道端でも原っぱでもどこで咲いている薄いピンクの花。雑草だ。
それを数本、花束にして握りしめながら歩いてる。
その花は私が子供の頃、遊んだ帰りに母親にと摘んで帰った花だ。
もう40年以上も昔の話だ。
花はどんな花でもかわいくてどんな花でも綺麗だし、母親は花が大好きな人だから
きっと喜んでくれるはずだと思った。
正確に言えば、母親に喜んでほしかったのではない、私がほめられたかったのだった。
ちょっとしおれかけてたけど花は花だ、薄いピンクだしかわいい。
帰宅して
「おかあさん、お花とってきたよ!」
とその雑草の花を母親に差し出した。
多分相当なドヤ顔をしていたと思う。
すると母親は
「あらこれ貧乏花じゃないのー」と
笑った。
貧乏花と言われたことにも傷ついたが、笑われことにも傷ついた。
今でも覚えているくらいだから相当なトラウマだ。
そしてその貧乏花は1分も飾られることなく
たまたま目にしたゴミ箱に捨てられていた。
ほめられなかったことなんかどうでも良くて、何だかこの花を摘んで帰った自分を呪いたかった。
喜んでもらえるどころか、ほめられるどころか、まるで空回りな逆のことをしたのだった。ガッカリさせてしまったことを悔いた。

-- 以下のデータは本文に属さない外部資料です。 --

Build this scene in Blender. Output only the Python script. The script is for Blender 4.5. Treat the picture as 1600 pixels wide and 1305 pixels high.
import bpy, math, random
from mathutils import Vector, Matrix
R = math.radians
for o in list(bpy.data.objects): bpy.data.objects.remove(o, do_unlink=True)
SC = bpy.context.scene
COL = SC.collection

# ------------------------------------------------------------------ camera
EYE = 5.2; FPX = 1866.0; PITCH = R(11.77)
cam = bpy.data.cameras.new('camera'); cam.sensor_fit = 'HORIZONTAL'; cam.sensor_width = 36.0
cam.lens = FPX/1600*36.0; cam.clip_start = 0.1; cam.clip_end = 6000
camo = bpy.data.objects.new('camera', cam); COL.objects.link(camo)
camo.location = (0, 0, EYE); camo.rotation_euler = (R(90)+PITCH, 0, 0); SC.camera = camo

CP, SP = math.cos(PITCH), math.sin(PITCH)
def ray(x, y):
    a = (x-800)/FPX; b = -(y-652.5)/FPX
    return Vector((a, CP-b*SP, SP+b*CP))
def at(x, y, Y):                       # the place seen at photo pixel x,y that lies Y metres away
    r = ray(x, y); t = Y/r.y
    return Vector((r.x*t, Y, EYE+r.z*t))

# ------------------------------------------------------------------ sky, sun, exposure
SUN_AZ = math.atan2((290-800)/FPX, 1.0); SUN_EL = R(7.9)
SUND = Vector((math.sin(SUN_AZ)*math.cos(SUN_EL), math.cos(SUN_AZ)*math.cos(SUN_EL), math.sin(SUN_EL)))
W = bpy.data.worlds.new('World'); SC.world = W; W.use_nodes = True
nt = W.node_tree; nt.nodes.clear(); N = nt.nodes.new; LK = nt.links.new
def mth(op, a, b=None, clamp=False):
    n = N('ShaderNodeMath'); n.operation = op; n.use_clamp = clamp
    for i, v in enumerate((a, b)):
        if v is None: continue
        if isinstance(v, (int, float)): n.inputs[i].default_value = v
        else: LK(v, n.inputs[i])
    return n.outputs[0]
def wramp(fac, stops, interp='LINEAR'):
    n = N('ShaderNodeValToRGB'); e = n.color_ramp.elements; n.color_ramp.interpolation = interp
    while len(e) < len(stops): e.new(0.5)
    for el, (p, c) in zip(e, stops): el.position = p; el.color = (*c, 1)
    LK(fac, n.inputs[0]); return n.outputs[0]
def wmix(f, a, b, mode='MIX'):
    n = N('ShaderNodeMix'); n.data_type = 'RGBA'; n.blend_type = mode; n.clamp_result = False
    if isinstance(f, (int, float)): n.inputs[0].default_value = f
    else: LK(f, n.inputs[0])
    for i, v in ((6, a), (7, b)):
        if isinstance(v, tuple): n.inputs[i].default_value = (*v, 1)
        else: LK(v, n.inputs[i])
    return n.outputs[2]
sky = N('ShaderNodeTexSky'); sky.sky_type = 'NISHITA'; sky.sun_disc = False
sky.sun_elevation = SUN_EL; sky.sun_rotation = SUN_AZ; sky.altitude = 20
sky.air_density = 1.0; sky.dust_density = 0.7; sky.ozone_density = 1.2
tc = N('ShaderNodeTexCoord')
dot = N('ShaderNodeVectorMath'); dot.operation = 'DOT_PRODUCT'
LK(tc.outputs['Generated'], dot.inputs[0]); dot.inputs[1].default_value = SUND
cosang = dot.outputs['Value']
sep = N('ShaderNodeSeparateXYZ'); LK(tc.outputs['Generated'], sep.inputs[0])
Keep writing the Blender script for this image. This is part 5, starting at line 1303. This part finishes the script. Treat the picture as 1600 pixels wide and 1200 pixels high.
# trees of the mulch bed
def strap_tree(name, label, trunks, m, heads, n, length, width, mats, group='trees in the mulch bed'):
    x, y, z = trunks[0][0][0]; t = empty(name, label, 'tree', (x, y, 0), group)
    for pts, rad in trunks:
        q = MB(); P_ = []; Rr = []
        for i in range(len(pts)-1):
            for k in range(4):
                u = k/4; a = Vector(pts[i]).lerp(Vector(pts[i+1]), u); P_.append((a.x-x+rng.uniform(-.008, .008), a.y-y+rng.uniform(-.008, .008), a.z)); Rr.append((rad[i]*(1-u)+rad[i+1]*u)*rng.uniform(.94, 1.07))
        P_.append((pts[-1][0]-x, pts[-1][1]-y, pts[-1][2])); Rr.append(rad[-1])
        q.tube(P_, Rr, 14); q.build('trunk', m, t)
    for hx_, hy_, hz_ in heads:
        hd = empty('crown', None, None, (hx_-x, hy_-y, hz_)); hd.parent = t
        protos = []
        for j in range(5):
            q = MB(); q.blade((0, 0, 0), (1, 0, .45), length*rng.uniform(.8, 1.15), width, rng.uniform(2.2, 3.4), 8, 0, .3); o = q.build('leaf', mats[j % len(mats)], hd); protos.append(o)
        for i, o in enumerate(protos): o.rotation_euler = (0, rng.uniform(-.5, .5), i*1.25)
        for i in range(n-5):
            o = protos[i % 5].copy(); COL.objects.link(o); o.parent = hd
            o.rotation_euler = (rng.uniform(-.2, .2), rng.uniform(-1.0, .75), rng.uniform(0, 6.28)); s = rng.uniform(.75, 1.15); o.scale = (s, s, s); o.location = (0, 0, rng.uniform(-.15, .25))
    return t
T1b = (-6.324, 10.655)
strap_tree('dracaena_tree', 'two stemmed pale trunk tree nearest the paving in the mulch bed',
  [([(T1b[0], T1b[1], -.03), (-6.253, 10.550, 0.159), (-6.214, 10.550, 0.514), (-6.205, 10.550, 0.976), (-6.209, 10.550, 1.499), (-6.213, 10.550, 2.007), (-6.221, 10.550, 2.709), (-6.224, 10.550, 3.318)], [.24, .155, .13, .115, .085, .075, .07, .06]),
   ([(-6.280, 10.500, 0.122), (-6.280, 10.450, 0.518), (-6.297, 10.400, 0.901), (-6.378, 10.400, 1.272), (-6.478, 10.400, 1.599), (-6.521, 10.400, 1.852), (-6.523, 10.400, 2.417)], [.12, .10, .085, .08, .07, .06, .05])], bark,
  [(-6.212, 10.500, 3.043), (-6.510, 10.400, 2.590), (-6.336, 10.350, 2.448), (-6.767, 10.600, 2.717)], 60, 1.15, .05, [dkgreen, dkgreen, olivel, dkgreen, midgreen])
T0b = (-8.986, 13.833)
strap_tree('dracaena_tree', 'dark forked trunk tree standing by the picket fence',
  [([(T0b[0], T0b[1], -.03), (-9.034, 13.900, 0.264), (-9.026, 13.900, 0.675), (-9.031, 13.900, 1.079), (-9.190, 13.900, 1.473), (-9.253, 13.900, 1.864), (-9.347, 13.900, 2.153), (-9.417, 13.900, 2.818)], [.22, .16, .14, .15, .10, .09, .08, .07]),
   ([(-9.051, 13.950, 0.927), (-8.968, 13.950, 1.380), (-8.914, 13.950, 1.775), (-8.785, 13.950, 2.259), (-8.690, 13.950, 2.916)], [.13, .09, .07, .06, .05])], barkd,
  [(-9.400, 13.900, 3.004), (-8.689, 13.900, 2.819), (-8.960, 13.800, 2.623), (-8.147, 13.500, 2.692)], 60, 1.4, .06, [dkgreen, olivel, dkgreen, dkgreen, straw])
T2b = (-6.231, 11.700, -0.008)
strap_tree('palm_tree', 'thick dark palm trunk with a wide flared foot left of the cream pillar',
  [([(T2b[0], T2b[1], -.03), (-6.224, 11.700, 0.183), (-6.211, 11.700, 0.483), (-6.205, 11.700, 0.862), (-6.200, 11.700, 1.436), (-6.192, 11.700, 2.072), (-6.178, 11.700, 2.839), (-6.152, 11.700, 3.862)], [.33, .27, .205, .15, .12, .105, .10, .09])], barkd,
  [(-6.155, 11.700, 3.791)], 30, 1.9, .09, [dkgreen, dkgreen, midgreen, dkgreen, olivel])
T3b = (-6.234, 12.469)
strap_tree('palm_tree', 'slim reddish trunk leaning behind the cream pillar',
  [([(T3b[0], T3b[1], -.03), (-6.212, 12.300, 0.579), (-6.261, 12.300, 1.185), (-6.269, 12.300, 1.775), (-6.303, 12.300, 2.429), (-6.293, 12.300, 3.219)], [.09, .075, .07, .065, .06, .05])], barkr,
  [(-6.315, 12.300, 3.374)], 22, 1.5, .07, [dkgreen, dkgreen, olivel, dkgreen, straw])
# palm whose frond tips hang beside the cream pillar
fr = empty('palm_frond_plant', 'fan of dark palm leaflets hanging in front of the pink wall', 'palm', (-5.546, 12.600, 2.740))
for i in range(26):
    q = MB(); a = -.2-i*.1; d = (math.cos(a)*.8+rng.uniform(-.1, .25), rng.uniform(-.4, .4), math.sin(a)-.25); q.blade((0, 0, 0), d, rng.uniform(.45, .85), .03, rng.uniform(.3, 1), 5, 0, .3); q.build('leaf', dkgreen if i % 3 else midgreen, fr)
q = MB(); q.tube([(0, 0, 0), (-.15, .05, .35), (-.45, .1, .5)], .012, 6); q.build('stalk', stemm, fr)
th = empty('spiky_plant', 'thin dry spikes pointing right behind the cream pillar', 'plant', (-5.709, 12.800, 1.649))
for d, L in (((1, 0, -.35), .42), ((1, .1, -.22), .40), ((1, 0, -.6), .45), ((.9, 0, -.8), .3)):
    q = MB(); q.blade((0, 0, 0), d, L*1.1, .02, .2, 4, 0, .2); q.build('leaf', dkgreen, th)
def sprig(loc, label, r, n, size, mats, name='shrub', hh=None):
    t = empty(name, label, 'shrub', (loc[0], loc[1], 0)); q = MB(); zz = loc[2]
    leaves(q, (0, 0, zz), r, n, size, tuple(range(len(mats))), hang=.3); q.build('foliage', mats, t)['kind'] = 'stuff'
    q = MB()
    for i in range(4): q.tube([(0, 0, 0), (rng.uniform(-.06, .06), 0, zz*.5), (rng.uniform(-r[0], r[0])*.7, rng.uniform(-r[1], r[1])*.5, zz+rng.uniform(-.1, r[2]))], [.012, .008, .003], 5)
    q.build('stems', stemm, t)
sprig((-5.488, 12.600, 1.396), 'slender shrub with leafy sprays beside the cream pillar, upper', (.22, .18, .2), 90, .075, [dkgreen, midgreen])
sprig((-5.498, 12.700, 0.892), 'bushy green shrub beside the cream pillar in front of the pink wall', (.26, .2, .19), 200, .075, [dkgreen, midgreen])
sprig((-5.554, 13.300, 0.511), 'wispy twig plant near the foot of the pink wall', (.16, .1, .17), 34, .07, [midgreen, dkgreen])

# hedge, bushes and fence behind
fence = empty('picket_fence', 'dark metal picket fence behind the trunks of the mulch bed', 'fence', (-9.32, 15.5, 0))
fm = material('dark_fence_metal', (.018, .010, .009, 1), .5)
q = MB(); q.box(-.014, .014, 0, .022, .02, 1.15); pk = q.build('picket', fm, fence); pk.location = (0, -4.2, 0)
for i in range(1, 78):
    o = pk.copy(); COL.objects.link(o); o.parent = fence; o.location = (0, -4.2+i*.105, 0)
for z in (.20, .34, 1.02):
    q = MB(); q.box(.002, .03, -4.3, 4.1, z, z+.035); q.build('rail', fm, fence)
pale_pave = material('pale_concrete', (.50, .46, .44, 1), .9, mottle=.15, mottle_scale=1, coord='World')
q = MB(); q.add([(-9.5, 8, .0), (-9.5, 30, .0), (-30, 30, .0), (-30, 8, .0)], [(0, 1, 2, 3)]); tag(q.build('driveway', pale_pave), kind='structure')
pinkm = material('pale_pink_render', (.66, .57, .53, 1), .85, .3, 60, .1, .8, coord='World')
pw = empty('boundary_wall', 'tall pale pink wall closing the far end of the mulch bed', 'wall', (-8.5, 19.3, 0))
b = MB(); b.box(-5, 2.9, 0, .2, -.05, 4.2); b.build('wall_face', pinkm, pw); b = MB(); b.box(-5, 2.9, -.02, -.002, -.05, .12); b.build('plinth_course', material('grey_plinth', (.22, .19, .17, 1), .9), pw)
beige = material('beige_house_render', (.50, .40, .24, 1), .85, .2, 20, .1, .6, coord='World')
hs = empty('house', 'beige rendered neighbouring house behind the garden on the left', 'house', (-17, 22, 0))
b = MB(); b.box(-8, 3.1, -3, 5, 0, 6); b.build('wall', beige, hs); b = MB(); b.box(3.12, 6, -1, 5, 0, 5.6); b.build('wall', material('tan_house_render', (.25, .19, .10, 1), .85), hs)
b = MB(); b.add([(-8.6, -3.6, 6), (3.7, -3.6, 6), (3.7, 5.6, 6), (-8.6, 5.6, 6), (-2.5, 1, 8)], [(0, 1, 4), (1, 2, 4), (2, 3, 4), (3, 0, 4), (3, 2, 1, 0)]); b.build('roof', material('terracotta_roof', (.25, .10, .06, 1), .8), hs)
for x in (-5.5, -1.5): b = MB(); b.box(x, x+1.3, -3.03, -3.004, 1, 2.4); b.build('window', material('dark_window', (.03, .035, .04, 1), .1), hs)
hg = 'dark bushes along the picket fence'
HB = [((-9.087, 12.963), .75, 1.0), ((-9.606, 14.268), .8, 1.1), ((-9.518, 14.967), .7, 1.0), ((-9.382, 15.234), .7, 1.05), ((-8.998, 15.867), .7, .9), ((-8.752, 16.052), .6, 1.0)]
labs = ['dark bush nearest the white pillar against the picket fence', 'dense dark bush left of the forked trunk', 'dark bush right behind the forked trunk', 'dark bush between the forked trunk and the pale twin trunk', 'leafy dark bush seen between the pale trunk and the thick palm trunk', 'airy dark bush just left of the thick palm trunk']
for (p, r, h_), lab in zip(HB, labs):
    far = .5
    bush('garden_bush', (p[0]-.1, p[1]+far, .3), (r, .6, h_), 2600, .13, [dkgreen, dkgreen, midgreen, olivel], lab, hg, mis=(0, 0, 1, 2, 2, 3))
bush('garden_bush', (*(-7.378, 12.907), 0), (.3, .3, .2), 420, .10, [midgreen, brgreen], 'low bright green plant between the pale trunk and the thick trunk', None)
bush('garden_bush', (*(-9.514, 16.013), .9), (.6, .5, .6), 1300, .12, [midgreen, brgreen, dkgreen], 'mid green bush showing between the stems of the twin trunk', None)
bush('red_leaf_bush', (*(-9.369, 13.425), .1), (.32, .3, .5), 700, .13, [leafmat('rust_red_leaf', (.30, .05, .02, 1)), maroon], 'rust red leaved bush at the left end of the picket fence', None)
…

嘘でも「あら嬉しいわ」でも「ありがとう」でも1分でも飾ってくれるような母親ではなかった。
母親も苦労してきたのだ、それは分かる。
けど子供にはわからない。
だから私は母親とうまくいかないのだ。
ショッピングモールで見かけた小さな女の子の摘んだ花もきっと
きっとママのためだと思うから飾ってあげてほしいなと思う。